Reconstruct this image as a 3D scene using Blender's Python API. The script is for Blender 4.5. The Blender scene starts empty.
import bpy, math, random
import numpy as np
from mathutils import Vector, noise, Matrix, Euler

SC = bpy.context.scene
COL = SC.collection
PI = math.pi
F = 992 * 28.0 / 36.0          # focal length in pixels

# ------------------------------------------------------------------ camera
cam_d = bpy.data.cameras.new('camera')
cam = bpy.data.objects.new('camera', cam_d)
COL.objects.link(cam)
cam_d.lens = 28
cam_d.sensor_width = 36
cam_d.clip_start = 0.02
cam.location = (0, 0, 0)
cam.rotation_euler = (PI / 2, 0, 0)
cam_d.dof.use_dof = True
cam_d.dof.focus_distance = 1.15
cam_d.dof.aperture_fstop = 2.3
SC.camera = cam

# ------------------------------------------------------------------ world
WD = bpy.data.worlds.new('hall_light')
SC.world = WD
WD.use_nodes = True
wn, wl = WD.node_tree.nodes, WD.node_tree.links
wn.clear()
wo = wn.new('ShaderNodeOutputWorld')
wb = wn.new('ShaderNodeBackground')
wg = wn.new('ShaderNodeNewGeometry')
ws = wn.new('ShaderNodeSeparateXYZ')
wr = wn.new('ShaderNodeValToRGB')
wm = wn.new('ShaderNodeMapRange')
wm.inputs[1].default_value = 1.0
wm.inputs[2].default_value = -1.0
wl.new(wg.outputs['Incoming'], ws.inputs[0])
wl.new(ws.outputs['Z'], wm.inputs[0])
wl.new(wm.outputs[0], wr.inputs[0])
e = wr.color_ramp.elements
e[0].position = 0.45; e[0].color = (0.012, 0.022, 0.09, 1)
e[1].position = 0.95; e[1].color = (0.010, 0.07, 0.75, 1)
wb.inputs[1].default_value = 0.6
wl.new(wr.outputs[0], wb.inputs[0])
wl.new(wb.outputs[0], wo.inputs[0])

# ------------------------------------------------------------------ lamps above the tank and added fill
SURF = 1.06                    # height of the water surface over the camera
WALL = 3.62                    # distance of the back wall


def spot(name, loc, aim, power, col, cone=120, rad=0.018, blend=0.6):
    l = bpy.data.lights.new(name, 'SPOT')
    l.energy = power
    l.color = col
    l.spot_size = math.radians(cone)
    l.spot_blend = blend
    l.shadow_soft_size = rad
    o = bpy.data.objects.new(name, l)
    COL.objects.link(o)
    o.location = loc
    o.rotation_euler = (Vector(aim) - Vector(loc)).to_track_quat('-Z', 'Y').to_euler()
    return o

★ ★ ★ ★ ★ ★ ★

Extract the data in full. Keep it word for word.

> [RESPONSE TO THE EXERCISE]
Reconstruct this image as a 3D scene using Blender's Python API. The script is for Blender 4.5. The Blender scene starts empty.
import bpy, math, random
import numpy as np
from mathutils import Vector, noise, Matrix, Euler

SC = bpy.context.scene
COL = SC.collection
PI = math.pi
F = 992 * 28.0 / 36.0          # focal length in pixels

# ------------------------------------------------------------------ camera
cam_d = bpy.data.cameras.new('camera')
cam = bpy.data.objects.new('camera', cam_d)
COL.objects.link(cam)
cam_d.lens = 28
cam_d.sensor_width = 36
cam_d.clip_start = 0.02
cam.location = (0, 0, 0)
cam.rotation_euler = (PI / 2, 0, 0)
cam_d.dof.use_dof = True
cam_d.dof.focus_distance = 1.15
cam_d.dof.aperture_fstop = 2.3
SC.camera = cam

# ------------------------------------------------------------------ world
WD = bpy.data.worlds.new('hall_light')
SC.world = WD
WD.use_nodes = True
wn, wl = WD.node_tree.nodes, WD.node_tree.links
wn.clear()
wo = wn.new('ShaderNodeOutputWorld')
wb = wn.new('ShaderNodeBackground')
wg = wn.new('ShaderNodeNewGeometry')
ws = wn.new('ShaderNodeSeparateXYZ')
wr = wn.new('ShaderNodeValToRGB')
wm = wn.new('ShaderNodeMapRange')
wm.inputs[1].default_value = 1.0
wm.inputs[2].default_value = -1.0
wl.new(wg.outputs['Incoming'], ws.inputs[0])
wl.new(ws.outputs['Z'], wm.inputs[0])
wl.new(wm.outputs[0], wr.inputs[0])
e = wr.color_ramp.elements
e[0].position = 0.45; e[0].color = (0.012, 0.022, 0.09, 1)
e[1].position = 0.95; e[1].color = (0.010, 0.07, 0.75, 1)
wb.inputs[1].default_value = 0.6
wl.new(wr.outputs[0], wb.inputs[0])
wl.new(wb.outputs[0], wo.inputs[0])

# ------------------------------------------------------------------ lamps above the tank and added fill
SURF = 1.06                    # height of the water surface over the camera
WALL = 3.62                    # distance of the back wall


def spot(name, loc, aim, power, col, cone=120, rad=0.018, blend=0.6):
    l = bpy.data.lights.new(name, 'SPOT')
    l.energy = power
    l.color = col
    l.spot_size = math.radians(cone)
    l.spot_blend = blend
    l.shadow_soft_size = rad
    o = bpy.data.objects.new(name, l)
    COL.objects.link(o)
    o.location = loc
    o.rotation_euler = (Vector(aim) - Vector(loc)).to_track_quat('-Z', 'Y').to_euler()
    return o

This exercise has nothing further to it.